KabinEttsumbildung
Der Ministerwechsel führt zu Stühlerücken in der SPD-Fraktion
So viel Einigkeit ist selten im Parlament: Fast alle Abgeordneten erhoben sich am 27. November von ihren Stühlen, um dem früheren Bundesarbeitsminister Franz Müntefering (SPD) zu applaudieren. Der saß in der ersten Reihe neben SPD-Fraktionschef Peter Struck und wirkte ein wenig gerüht. Bundestagspräsident Norbert Lammert (CDU) hatte noch einmal auf die von Müntefering geltend gemachten Rücktrittsgründe verwiesen - er will sich verstärkt um seine schwer erkrankte Frau kümmern. Dieser Schritt habe vielen Menschen imponiert, sagte Lammert, und gezeigt, dass es Dinge jenseits der Politik "gibt, die genauso wichtig sind und manchmal sogar noch wichtiger".
Kurz zuvor war Müntefering einer der ersten gewesen, der seinem Nachfolger Olaf Scholz nach dessen Vereidigung mit einem Strauß roter Blumen gratuliert hatten. Bei der Eidesformel verzichtete Scholz auf den Zusatz "so wahr mir Gott helfe" - bislang tat dies im aktuellen Kabinett nur Bundesjustizministerin Brigitte Zypries (SPD). Die Ernennungsurkunde hatte Scholz vergangene Woche von Bundespräsident Horst Köhler erhalten.
Der erste Ministerwechsel im schwarz-roten Kabinett führte in der SPD-Bundestagsfraktion zum Stühlerücken. Zum Nachfolger von Scholz als Erstem Parlamentarischen Geschäftsführer wählten die Abgeordneten Thomas Oppermann. Der Parlamentarier aus Göttingen war bislang Obmann seiner Fraktion im BND-Untersuchungsausschuss. Diese Funktion übernimmt nun Michael Hartmann aus Mainz. Außerdem wurde die stellvertretende SPD-Vorsitzende Andrea Nahles zur Sprecherin der Arbeitsgruppe Arbeit und Soziales bestimmt.

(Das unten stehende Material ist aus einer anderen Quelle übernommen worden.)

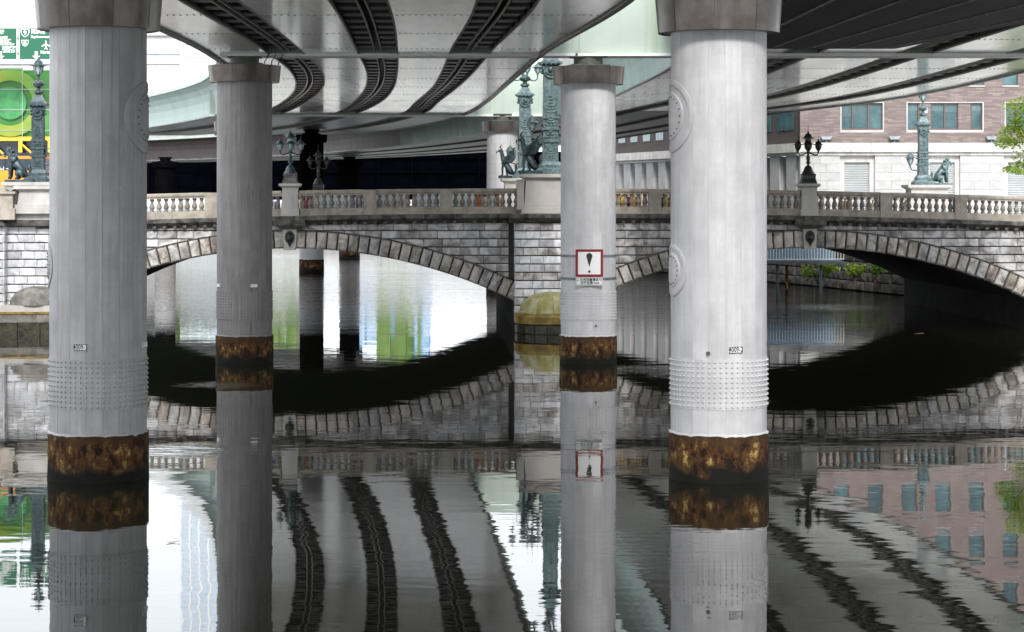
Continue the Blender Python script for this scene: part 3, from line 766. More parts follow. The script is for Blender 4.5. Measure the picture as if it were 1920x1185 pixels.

Sie folgt auf Klaus Brandner, der künftig als Parlamentarischer Staatssekretär im Bundesarbeitsministerium wirkt.
Scholz machte am 29. November in seiner ersten Bundestagsrede in neuer Funktion deutlich, dass er "nahtlos" an die Politik seines Vorgängers anknüpfen könne. Auch einen Erfolg präsentierte er gleich. Für die zum Jahresende auslaufende 58er-Regelung kündigte er eine Nachfolgelösung an, mit der verhindert wird, dass ältere Langzeitarbeitslose zur Frühverrentung gezwungen werden. Bis zum 63. Lebensjahr sollen sie Arbeitslosengeld II beziehen dürfen. Hier sei ein "vernünftiger, leiser Fortschritt" erzielt worden, so Scholz.